In this dreamtime, a community of lepers could be made up of Jews and Samaritans. Their common exile binds them together in much the same way that folks from differing religious groups have more in common with those with similar experiences in a different religious group and be in closer accord with them than with someone else from their religious group who hasn't arrived at a similar values package.
Whether the lepers were all Jews except for one Samaritan or all Samaritans, sending Samaritans to Jewish priests would have no meaning to the Samaritan.
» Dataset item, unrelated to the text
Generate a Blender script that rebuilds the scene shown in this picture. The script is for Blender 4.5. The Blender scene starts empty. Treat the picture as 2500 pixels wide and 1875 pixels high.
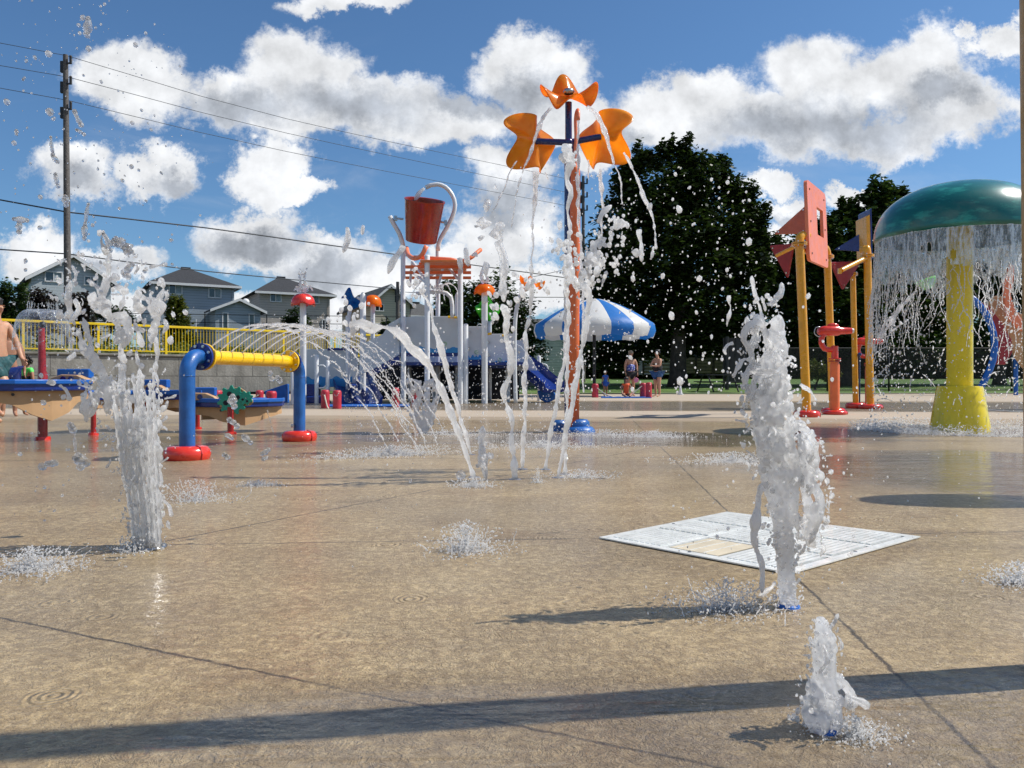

It takes an especially active dream to have a/the Samaritan return to Jesus, as though to a priest, to say "Thank you", to offer "Praise/Sacrifice" for completed healing.
And so, in a daze, Jesus reflects that a faithful, trusting, relationship - regardless of its religious orientation - is a source of healing. Quite a dream - healing goes beyond ritual, expectation, or privileged religious affiliation. The faith of a faithless person is a wonder to behold.
May you dream strong dreams of new ways of being together. This sort of dreaming will lead you to situations as equally strange as Jesus and the lepers - all healed, mysteriously on a hidden journey, even if through ways passing strange and beyond our usual sense of reality's limits. As you enact your new, strong dream, may you hear, "Go, on your way; your dream has made you well.